[SciPy-user] Multithreading cookbook entry

Lou Pecora lou_boog2000@yahoo....
Thu Feb 21 08:58:32 CST 2008

I have no answer, but I want to add another question
to Ms. Archibald or anyone.  Will the GIL prevent in
any way the threading of C extensions?  That is, I
want to call a C extension in several threads and the
program will stay there doing a long calculation and
then return to Python when finished.  Perhaps this is
obvious, but I admit I don't fully understand the GIL.
 Thanks for any info.

Simple example:  

I want to evaluate a function using a C extension
(implemented with ctypes) for several parameters in
the function.  The parameters are in a list.  Then I
use the handythread.py approach and for each thread
call the C extension function with a new parameter
value from the list and, when the thread returns, I
add the result (say, a float number) to a result list.
 Will, the GIL let the threads run independently?
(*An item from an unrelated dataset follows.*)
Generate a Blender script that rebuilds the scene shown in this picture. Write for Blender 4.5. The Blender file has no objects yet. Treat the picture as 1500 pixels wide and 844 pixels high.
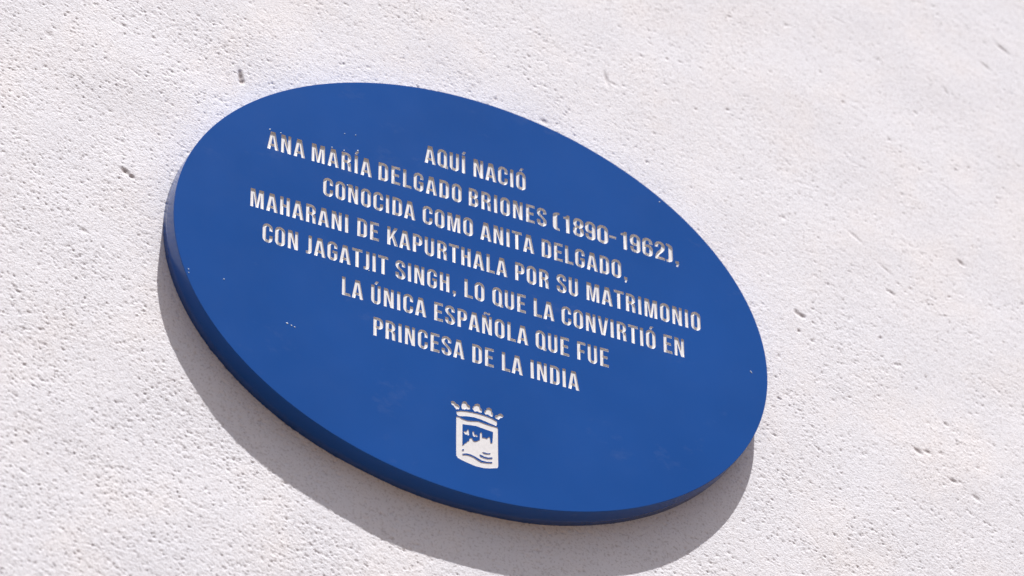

I
hope my example is clear.

Thanks for any info.

--- Anand Patil <anand.prabhakar.patil@gmail.com>

> Hi all,
> I have a question primarily for Anne Archibald, the
> author of the
> cookbook entry on multithreading,
> http://www.scipy.org/Cookbook/Multithreading.
> I tried replacing the 'if name=='__main__' clause in
> the attachment
> handythread.py with
>     from numpy import ones, exp
>     def f(x):
>         print x
>         y = ones(10000000)
>         exp(y)
> and the wall-clock time with foreach was 4.72s vs
> 6.68s for a simple for-loop.
> First of all, that's amazing! I've been internally
> railing against the
> GIL for months. But it looks like only a portion of
> f is being done
> concurrently. In fact if I comment out the 'exp(y)',
> I don't see any
> speedup at all.
> It makes sense that you can't malloc simultaneously
> from different
> threads... but if I replace 'ones' with 'empty', the
> time drops
> precipitously, indicating that most of the time
> taken by 'ones' is
> spent actually filling the array with ones. It seems
> like you should
> be able to do that concurrently.
> So my question is, what kinds of numpy functions
> tend to release the
> GIL? Is there a system to it, so that one can figure
> out ahead of time
> where a speedup is likely, or do you have to try and
> see? Do
> third-party f2py functions with the 'threadsafe'
> option release the
> GIL?
> Thanks,
> Anand
> _______________________________________________
> SciPy-user mailing list
> SciPy-user@scipy.org

-- Lou Pecora,   my views are my own.